「百間遺跡問題」解決

百間遺跡

谷根千』73号(2003年6月)の特集は「煉瓦の記憶」だった。ここで私のよく知る煉瓦造建物についての記事があったので、その建物に関する追加情報をお知らせしたい一心で思わず谷根千工房にメールを出した。そうしたら編集人の一人仰木ひろみさんから懇切なお返事を頂戴し、その追加情報を次号に掲載していただくことになった。そしてこのほど出た74号(2003年10月)に拙文が掲載されたのである。
この間仰木さんと何度かやりとりするうちに、かねがね疑問に思っていたことをせっかくの機会だから聞いておこうと思い立った。根津神社前のS字坂上にある白ペンキ塗りの家のことである。
この建物については、以前「弥生の百鬼園先生」として書いた(2002/12/18条)。簡単に要約すれば、帝大生として岡山から上京した百間内田栄造が上京直後の一時期下宿していたのがS字坂上であり、その頃をふりかえった回想エッセイの描写を読むと、そこに記されているそのままの建物がまさに今もその場所に建っており、これは果たして「百間遺跡」なのかどうかと疑問を呈した。
そのさい私は「私の知るかぎりこの家が「百間遺跡」であることを指摘した文章はない」と書いたのだが、今回仰木さんとのやりとりでこの建物と百間の関係を洗い出した文章がすでに『谷根千』に掲載されていることを教えていただいたので、さっそく取り寄せて一読した。
それは多児貞子さんという方の「内田百間が下宿した彌生町一番地の洋館」という文章で、第37号(1993年10月)に収録されている。

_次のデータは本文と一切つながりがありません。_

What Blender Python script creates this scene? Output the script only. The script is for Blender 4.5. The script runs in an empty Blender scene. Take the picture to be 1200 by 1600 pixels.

結論からいえば、タイトルからも薄々察せられるように、私の推測したとおりあの建物はまさに内田百間が下宿した建物そのものであったのだった。これには感動するとともに、先の一文を書いたとききちんと『谷根千』のバックナンバーを調べるべきだったと、わが迂闊さを恥じた。
多児さんは百間の文章を丁寧に読み解き、当時住んでいらした方や周辺にお住まいの方の聞き書をもとにこの建物が「百間遺跡」であることを証明されている。ただこれを読むと、当時百間が下宿していた一階奥の一室(およびその階上の二階の一室)の部分は、昭和13年に西隣の家が建つとき切り取られてしまったのだという。すなわち百間が間借りしていた当時の建物の東側三分の二が現存しており、厳密にいえば百間が住んでいた部屋はすでに存在しないわけである。
まあこれはこのさい仕方ないだろう。多児さんは文章の最後に「百間ゆかりの家で現存するのは、この「向ヶ丘彌生町一番地」の下宿しかない」と結んでいる。たとえ百間が寝起きしていた部屋がなくとも、あの建物は百間が下宿していたそのままの建物だったのだ。
年譜によれば住んでいたのは明治44年(1911)だからすでにそれからでも90年を経過している。建物自体は当然それ以前から建っていただろうから、築100年になんなんとするわけで、これを文化財級の建物だと言ってしまうのは大げさだろうか。
本郷にある旧徳田秋声邸はたしか明治30年代に建てられ、いまも現役でご子孫の方が住まわれている。これは立派な「東京都指定史跡」に指定されて家の前に解説板が設置されている。
いっぽうの百間下宿については、そんな表示はもとよりなく、S字坂下に設置されている解説板には鴎外の「青年」でこの坂が描写されていることが書かれているだけだ。多児さんが言われるように、現存する唯一の「百間ゆかりの家」であるとすれば、史跡指定とはいかないまでも、何らかの表示をするなどの策が講じられてもよいのではあるまいか。
そもそも本郷にはほかにも、石川啄木が間借りした真砂坂上の喜之床跡や炭団坂上坪内逍遙旧宅跡、菊坂界隈にある宮沢賢治樋口一葉の旧居跡、隣の西片には佐佐木信綱旧宅跡、千駄木には高村光太郎旧居跡などの解説板が立っている。このなかに百鬼園先生が加わっても、何の遜色もないのではないだろうか。
気がかりなのはこの百間下宿が現在空家らしいこと。多児さんが取材された十年前には88歳のおばあさんがお住まいであり、「この家をとても大切に使っていて、築九十年とは思えないほどよく手入れされ、掃除も行き届いて」いたという。十年という時間は残酷だ。維持する人がいない家の運命は誰にでも想像がつく。
ああそれにしても、90年前、岡山から上京したばかりの若き帝大生内田栄造が、心細い気持ちを抱えながらあのS字坂を上り下りし、また下宿から根津神社の木々を眺めていたかと思うと、格別の感慨にとらわれる。